Indian equity benchmarks nosedived in Tuesday's fag-end trade due to weakness across all sectors. The BSE Sensex pack slumped over 900 points while the NSE barometer Nifty hit the sub-24,500 level. At 3:10 pm, the 30-pack Sensex was down 902 points or 1.11 per cent at 80,249. The NSE benchmark traded 310 points or 1.25 per cent lower at 24,471. Such was the fall in the domestic indices that around Rs 8.9 lakh crore of BSE market capitalisation (m-cap) was wiped out.
Investor wealth, as suggested by the BSE m-cap, fell Rs 8.98 lakh crore to Rs 444.66 lakh crore compared with a valuation of Rs 453.65 lakh crore recorded in the previous session. Frontline stocks such as Reliance Industries Ltd (RIL), HDFC Bank Ltd, Mahindra & Mahindra, SBI, L&T, TCS, Tata Motors, Axis Bank, Kotak Mahindra Bank and Maruti Suzuki India contributed to the fall today.
Here are the key factors behind today's market fall:
* Profit booking
"Domestic equities have witnessed profit booking post a stellar run-up in the recent past. Indication of softening of the economy in the medium- to -short-term has been weighing on investor sentiment," said Kranthi Bathini, Director of Equity Strategy at WealthMills Securities. From a longer-term perspective, the Indian market is a 'buy-on-dip' market, the market expert added.

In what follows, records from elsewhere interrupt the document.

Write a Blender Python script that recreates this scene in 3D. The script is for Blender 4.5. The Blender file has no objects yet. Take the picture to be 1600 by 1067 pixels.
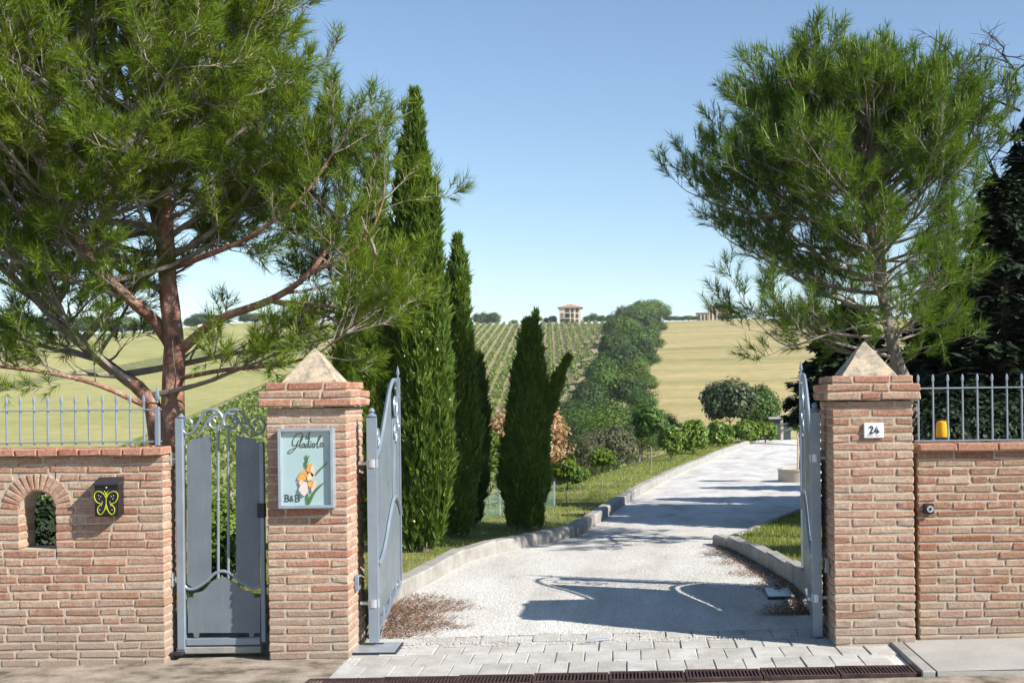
import bpy, bmesh, math, random
import numpy as np
from mathutils import Vector, Matrix
random.seed(7)
rng = np.random.default_rng(7)
S = bpy.context.scene
C = S.collection
R = math.radians

# ---------------------------------------------------------------- camera, sky, sun, exposure
FPX, CX, HY, DIST, CZ, ROLL = 2000.0, 965.0, 615.0, 9.2, 1.856, 0.0122
cam_d = bpy.data.cameras.new('camera')
cam = bpy.data.objects.new('camera', cam_d)
C.objects.link(cam)
cam_d.sensor_width = 36.0
cam_d.lens = FPX / 1600 * 36
cam_d.shift_x = (800 - CX) / 1600
cam_d.shift_y = (HY - 533.5) / 1600
cam_d.clip_end = 5000
cr, sr = math.cos(ROLL), math.sin(ROLL)
cam.matrix_world = Matrix(((cr, sr, 0, 0), (0, 0, -1, -DIST), (-sr, cr, 0, CZ), (0, 0, 0, 1)))
S.camera = cam

SUN = Vector((1.25, -0.62, 1.0)).normalized()          # towards the sun
world = bpy.data.worlds.new('World')
S.world = world
world.use_nodes = True
wn = world.node_tree
bg = wn.nodes['Background']
sky = wn.nodes.new('ShaderNodeTexSky')
sky.sky_type = 'NISHITA'
sky.sun_disc = False
sky.sun_elevation = math.asin(SUN.z)
sky.sun_rotation = math.atan2(SUN.x, SUN.y)
sky.altitude = 250
sky.air_density = 1.0
sky.dust_density = 0.0
sky.ozone_density = 2.2
wn.links.new(sky.outputs[0], bg.inputs[0])
bg.inputs[1].default_value = 0.085
sun_d = bpy.data.lights.new('sun', 'SUN')
sun_d.energy = 4.6
sun_d.angle = R(0.55)
sun_d.color = (1.0, 0.94, 0.85)
sun = bpy.data.objects.new('sun', sun_d)
C.objects.link(sun)
sun.rotation_euler = SUN.to_track_quat('Z', 'Y').to_euler()
S.view_settings.view_transform = 'Standard'
S.view_settings.look = 'None'
S.view_settings.gamma = 1
S.view_settings.exposure = 0.95
S.render.engine = 'CYCLES'
S.cycles.max_bounces = 6
S.cycles.diffuse_bounces = 3
S.cycles.transparent_max_bounces = 12
S.cycles.use_denoising = True


# ---------------------------------------------------------------- plan helpers
def ray(px, py):
    u, v = (px - CX) / FPX, (HY - py) / FPX
    return (u * cr + v * sr, -u * sr + v * cr)


def at(px, py, Y):
    a, b = ray(px, py)
    d = Y + DIST
    return Vector((a * d, Y, CZ + b * d))


def sstep(t):
    t = np.clip(t, 0, 1)
    return t * t * (3 - 2 * t)


def pad(X, Y):
    return 0.012 * np.clip(X, -5, 5) + 0.12 * sstep(Y / 2.2) - 0.012 * np.clip(Y - 2.2, 0, 25)


def hill(X, Y):
    z = -9 + 0.0845 * np.clip(Y - 60, 0, 500)
    k = np.clip((Y - 120) / 300, 0, 1)
    z = z + k * (1.2 * np.sin(np.pi * np.clip((X - 8) / 150, 0, 2)) + 2.5 * np.sin(np.pi * np.clip((-104 - X) / 90, 0, 3)))
    return z - 0.03 * np.clip(Y - 565, 0, 2000)


def edge_x(Y):
    return np.interp(Y, [-50, 2, 5, 7.9, 15, 22, 39, 60], [-12, -12, -6.5, -2.6, -1.3, 0.2, 3.4, 8])


def terrain(X, Y):
    s = np.maximum(np.maximum(edge_x(Y) - X, Y - 44), 0)
    return np.maximum(pad(X, Y) - 0.35 * s * s / (s + 1.5), hill(X, Y))


def T(x, y):
    return float(terrain(np.float64(x), np.float64(y)))


def gp(px, py):
    """the point of the ground seen at that place of the photograph"""
    a, b = ray(px, py)
    d = 4.0
    while d < 900:
        if CZ + b * d < T(a * d, d - DIST):
            return Vector((a * d, d - DIST, T(a * d, d - DIST)))
        d *= 1.004
    return Vector((a * 569, 560, T(a * 569, 560)))


# ---------------------------------------------------------------- object helpers
LOC = {}


def tag(o, label=None, cat=None, group=None, kind=None):
    if label: o['label'] = label
    if cat: o['category'] = cat
    if group: o['group'] = group
    if kind: o['kind'] = kind
    return o


def thing(name, loc, label, cat, group=None):
    o = bpy.data.objects.new(name, None)
    C.objects.link(o)
    o.location = loc
    o.empty_display_size = 0.2
    LOC[o] = Vector(loc)
    return tag(o, label, cat, group)


def link(name, me, parent=None):
    o = bpy.data.objects.new(name, me)
    C.objects.link(o)
    if parent is not None:
        o.parent = parent
        if parent in LOC:
            o.matrix_parent_inverse = Matrix.Translation(-LOC[parent])
    return o


def np_mesh(name, V, F, mat, smooth=False):
    """V (n,3); F a list of (m,k) index arrays"""
    me = bpy.data.meshes.new(name)
    if not isinstance(F, (list, tuple)): F = [F]
    F = [np.asarray(f, dtype=np.int32) for f in F if len(f)]
    V = np.asarray(V, dtype=np.float32)
    me.vertices.add(len(V))
    me.vertices.foreach_set('co', V.ravel())
    loops = np.concatenate([f.ravel() for f in F])
    tot = np.concatenate([np.full(len(f), f.shape[1], dtype=np.int32) for f in F])
    start = np.concatenate([[0], np.cumsum(tot)[:-1]]).astype(np.int32)
    me.loops.add(len(loops))
    me.loops.foreach_set('vertex_index', loops)
    me.polygons.add(len(tot))
    me.polygons.foreach_set('loop_start', start)
    if smooth: me.polygons.foreach_set('use_smooth', np.ones(len(tot), dtype=bool))
    me.update(calc_edges=True)
    if mat: me.materials.append(mat)
    return me


class MB:
    def __init__(self):
        self.v, self.f = [], []

    def add(self, vs, fs):
        n = len(self.v)
        self.v += [tuple(p) for p in vs]
        self.f += [tuple(i + n for i in f) for f in fs]
        return self

    def box(self, c, s, rot=None, bevel=0.0):
        hx, hy, hz = s[0] / 2, s[1] / 2, s[2] / 2
        if bevel <= 0:
            vs = [Vector((x, y, z)) for x in (-hx, hx) for y in (-hy, hy) for z in (-hz, hz)]
            fs = [(0, 1, 3, 2), (4, 6, 7, 5), (0, 4, 5, 1), (2, 3, 7, 6), (0, 2, 6, 4), (1, 5, 7, 3)]
        else:
            vs, fs = chamfer(s[0], s[1], s[2], bevel)
            vs = [Vector(v) for v in vs]
        if rot is not None: vs = [rot @ v for v in vs]
        c = Vector(c)
        return self.add([v + c for v in vs], fs)

    def tube(self, pts, r, n=8, closed=False, flat=None):
        pts = [Vector(p) for p in pts]
        m = len(pts)
        rs = [r] * m if not hasattr(r, '__len__') else list(r)
        vs, fs, prev = [], [], None
        for i, p in enumerate(pts):
            if closed:
                t = pts[(i + 1) % m] - pts[i - 1]
            else:
                t = pts[min(i + 1, m - 1)] - pts[max(i - 1, 0)]
            t.normalize()
            if prev is None:
                a = Vector((0, 0, 1)) if abs(t.z) < 0.9 else Vector((1, 0, 0))
                u = t.cross(a).normalized()
            else:
                u = (prev - t * prev.dot(t))
                u = u.normalized() if u.length > 1e-6 else t.orthogonal().normalized()
            prev = u
            w = t.cross(u)
            for k in range(n):
                an = 2 * math.pi * (k + 0.5) / n
                q = (u * math.cos(an) + w * math.sin(an)) * rs[i]
                vs.append(p + q)
        for i in range(m if closed else m - 1):
            j = (i + 1) % m
            for k in range(n):
                l = (k + 1) % n
                fs.append((i * n + k, i * n + l, j * n + l, j * n + k))
        if not closed:
            fs.append(tuple(range(n - 1, -1, -1)))
            fs.append(tuple((m - 1) * n + k for k in range(n)))
        return self.add(vs, fs)

    def prism(self, poly, fn, d0, d1):
        n = len(poly)
        vs = [fn(a, b, d0) for a, b in poly] + [fn(a, b, d1) for a, b in poly]
        fs = [tuple(range(n)), tuple(range(2 * n - 1, n - 1, -1))]
        fs += [(i, n + i, n + (i + 1) % n, (i + 1) % n) for i in range(n)]
        return self.add(vs, fs)

    def lathe(self, prof, c, n=16, squash=None):
        c = Vector(c)
        vs, fs = [], []
        for r, z in prof:
            for k in range(n):
                a = 2 * math.pi * k / n
                vs.append(c + Vector((r * math.cos(a), r * math.sin(a), z)))
        for i in range(len(prof) - 1):
            for k in range(n):
                l = (k + 1) % n
                fs.append((i * n + k, i * n + l, (i + 1) * n + l, (i + 1) * n + k))
        fs.append(tuple(range(n - 1, -1, -1)))
        fs.append(tuple((len(prof) - 1) * n + k for k in range(n)))
        return self.add(vs, fs)

    def mesh(self, name, mat, smooth=False):
        me = bpy.data.meshes.new(name)
        me.from_pydata([tuple(v) for v in self.v], [], self.f)
        me.update()
        bm = bmesh.new(); bm.from_mesh(me)
        bmesh.ops.recalc_face_normals(bm, faces=bm.faces)
        bm.to_mesh(me); bm.free()
        if smooth:
            me.polygons.foreach_set('use_smooth', [True] * len(me.polygons))
            try: me.set_sharp_from_angle(angle=R(40))
            except Exception: pass
        if mat: me.materials.append(mat)
        return me

    def build(self, name, mat, parent=None, smooth=False):
        return link(name, self.mesh(name, mat, smooth), parent)


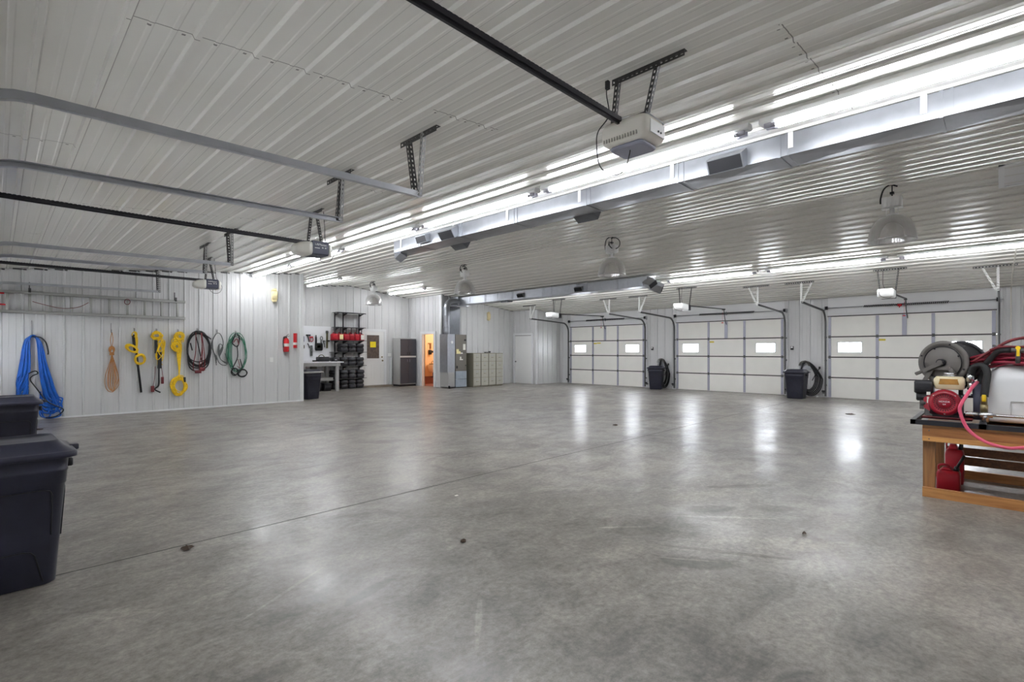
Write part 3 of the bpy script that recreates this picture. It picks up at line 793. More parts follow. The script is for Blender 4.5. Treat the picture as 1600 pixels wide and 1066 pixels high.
box_duct(t, EX0, EX1, 7.0, 15.0, EZ0, EZ1, seams2, 'duct')
for y in (7.6, 9.0, 10.4, 11.6, 12.9, 14.4):
    mb = MB(); mb.cyl((EX0 - .01, y, EZ0), (EX0 - .01, y, zr(EX0) - .01), .004, 6); part(t, 'hanger_rod', mb, 'galv')
boot(t, (EX0 + .02, 9.3, 3.33), (-.8, 0, -.35), .3, .13, .1, 'duct'); boot(t, (EX0 + .02, 11.75, 3.33), (-.8, 0, -.35), .3, .13, .1, 'duct')
boot(t, (EX0 + .06, 7.05, 3.33), (-.35, -.8, -.35), .26, .15, .32, 'duct'); boot(t, (12.8, 7.05, 3.27), (.35, -.8, -.4), .26, .15, .34, 'duct')
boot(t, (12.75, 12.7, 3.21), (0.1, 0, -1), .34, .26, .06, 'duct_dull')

# furnace with its plenum and the round supply pipe
t = thing('furnace', 'tall brown-grey furnace with papers stuck on it below ducts by the file cabinets', 'furnace', (12.3, 15.1, 0))
mb = MB(); mb.box((12.2, 14.9, .64), (12.74, 15.4, 2.04)); fb = part(t, 'cabinet', mb, 'furnace')
mb = MB(); mb.box((12.2, 14.885, .34), (12.74, 15.4, .635)); mb.box((12.2, 14.885, .03), (12.74, 15.4, .325)); part(t, 'base_stand', mb, 'furnace_base', 'bluish galvanized base')
mb = MB(); mb.box((12.21, 14.893, 1.35), (12.73, 14.9, 1.36)); mb.box((12.63, 14.88, 1.80), (12.72, 14.9, 1.86)); mb.box((12.24, 14.88, .74), (12.29, 14.9, .84)); mb.box((12.68, 14.88, .83), (12.71, 14.9, .87)); part(fb, 'latch', mb, 'black')
mb = MB(); mb.box((12.57, 14.894, 1.45), (12.69, 14.899, 1.68)); mb.box((12.40, 14.893, 1.06), (12.56, 14.899, 1.10)); mb.box((12.41, 14.893, 1.10), (12.48, 14.899, 1.19)); mb.box((12.30, 14.893, 1.30), (12.55, 14.898, 1.35)); part(fb, 'notice', mb, 'paper')
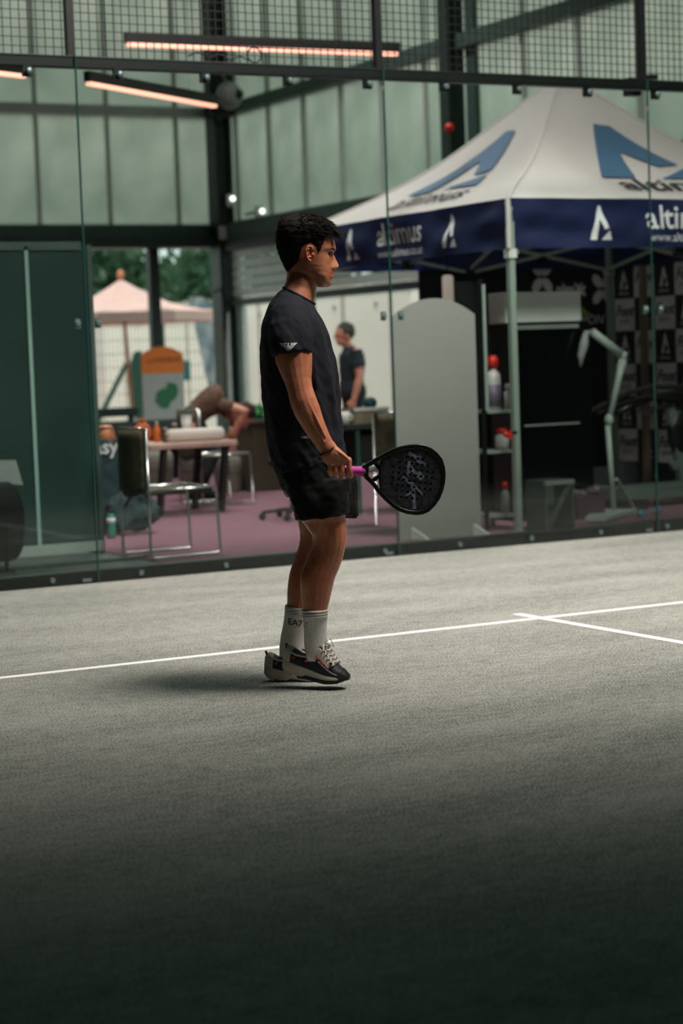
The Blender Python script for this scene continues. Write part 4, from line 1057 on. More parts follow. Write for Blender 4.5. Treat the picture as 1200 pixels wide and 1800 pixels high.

"When market valuations are at elevated levels some triggers will cause corrections, making the valuations reasonable and in tune with long-term averages," said VK Vijayakumar, Chief Investment Strategist at Geojit Financial Services.
* FII selling
Heavy selling by foreign institutional investors (FIIs) broke all records in October, offloading the highest-ever shares in one month. Sustained selling by FIIs has reached Rs 88,244 crore by October 21, as per NSDL data. This record-high FII sell figure saw the countervailing action of sustained domestic institutional investor (DII) buying. FIIs offloaded Rs 2,261.83 crore of shares on a net basis in the previous session, while DIIs purchased Rs 3,225.91 crore of stocks, exchange data showed.
* Asian stocks
On the global front, most Asian markets traded lower. Japan's Nikkei was down 1.39 per cent, South Korea's Kospi index slipped 1.31 per cent. Hong Kong's Hang Seng traded almost unchanged and the Shanghai Composite index climbed 0.54 per cent.